I’ll never forget our very first New Year’s Eve celebration as a married couple. I remember thinking to myself “what did I get myself into,” if I can be totally honest. Every year my family goes all out for New Year’s Eve. We would all get together and have a big celebration with delicious Dominican food, Salsa and bachata music playing, people dancing, I mean I could go on about how my family throws down ha! Well Michael grew up celebrating New Year’s Eve very different. He spent it either in church or at home with his family.

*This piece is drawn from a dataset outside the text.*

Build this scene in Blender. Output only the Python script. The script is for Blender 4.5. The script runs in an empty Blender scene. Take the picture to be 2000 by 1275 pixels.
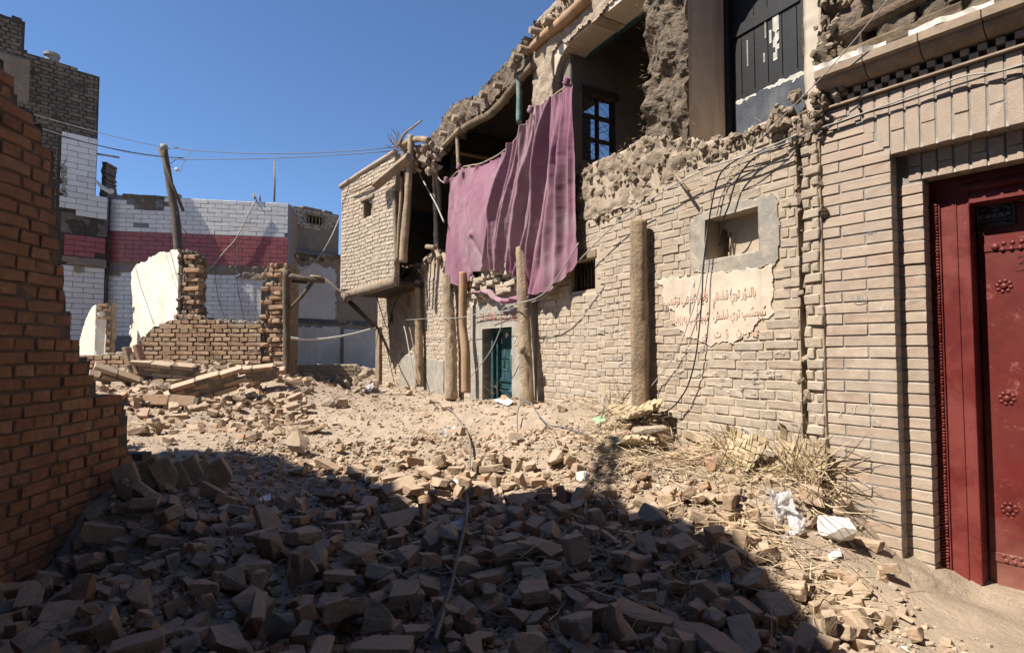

It was out first New Year’s Eve celebration as a married couple, we didn’t have church service because at the time my father in law had just started his own church so we didn’t have a building yet. I thought to myself, hey more time to party with my family. Well Michael had other plans. He thought it would be special to celebrate our first New Year’s Eve as a married couple in our Pj’s, drinking some hot chocolate and watching the ball drop in NYC on T.V. Sounds pretty adorable and romantic right? Well I was NOT having it. I remember getting so upset, yelling (not going to lie probably even said a few curse words. Ya’ll this was before Christ delivered me from cursing lol.) I was so accustomed to spending New Year’s Eve with my family partying that I didn’t even take into consideration my new husband and how he wanted to spend OUR first New Year’s Eve.

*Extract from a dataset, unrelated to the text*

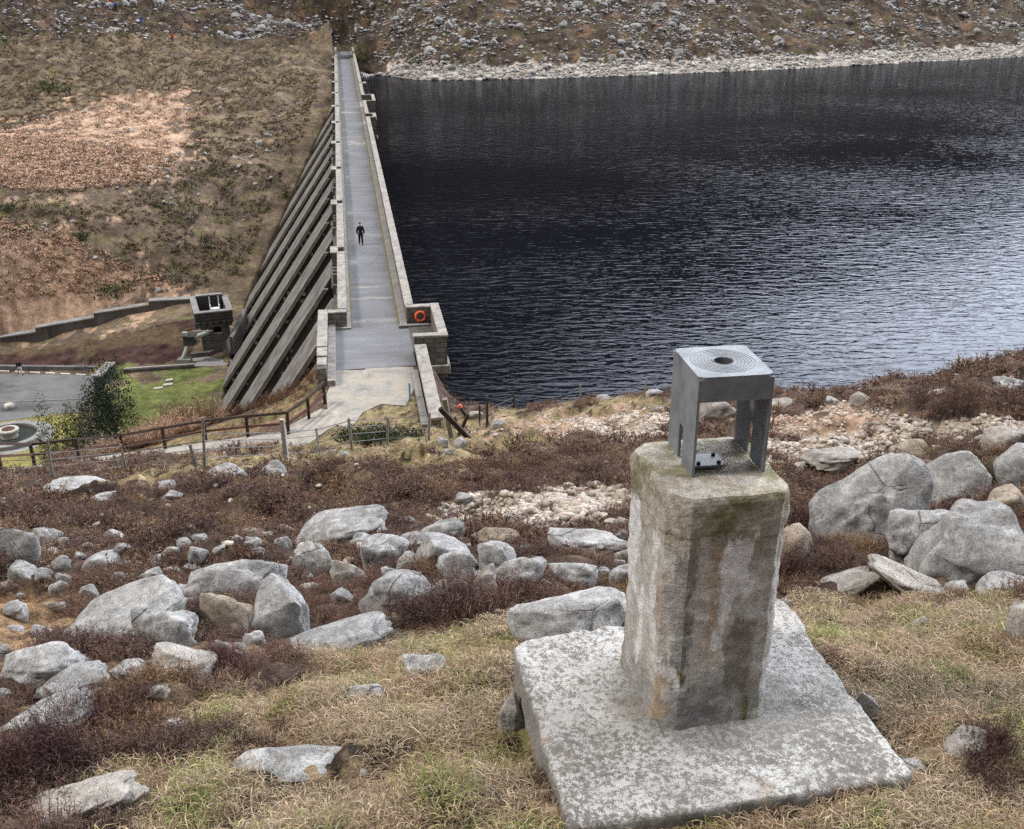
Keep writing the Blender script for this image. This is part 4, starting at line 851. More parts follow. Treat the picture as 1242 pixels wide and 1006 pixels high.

The bible tells us we are to leave our mother and father and become one with our spouse. (Ephesians 5:31) Michael was fully ready to leave his life as a single man behind and become one with his wife. I remember this being so challenging for me at first because I did everything with family and I had serious FOMO (fear of missing out) when it came to family events. Now I’m not saying I had to just abandon my family and forget about them because I was married now. Not at all, I just had to take into consideration my husband and also tend to his needs and wants. It was so hard for me to just let go of my old life as a single woman and now become one and submit to my now husband.
I know I have written an entire blog post on here on submission so if you want a full length version be sure to check that out. I just want to discuss submission for a few. Ladies, just because you submit to your husband does not mean you become a doormat and does not mean he can use that in an abusive way. My husband and I are one. We are on the same team. I am not below him he is not above me we are on the same row. We are teammates. I submit to my husband because he loves the Lord and because of that it makes it so much easier for me to obey what the bible tells me to do as a wife and that’s to submit to my husband as he submits himself to the Lord. (Ephesians 5:22) I have found that when I spend time with Lord and submit to my husband as he submits onto the Lord, our marriage is truly blessed. Does it mean it’s going to be perfect? Absolutely not, but it makes for a peaceful home when Christ is the center of marriage.
As I come to a close, just remember that you and your spouse (or future spouse for those that are not yet married) are on the same team. Don’t run from your spouse when things get hard. Don’t run back to your single life ways when things get hard. Always keep Christ at the center of your marriage and always pray for your spouse.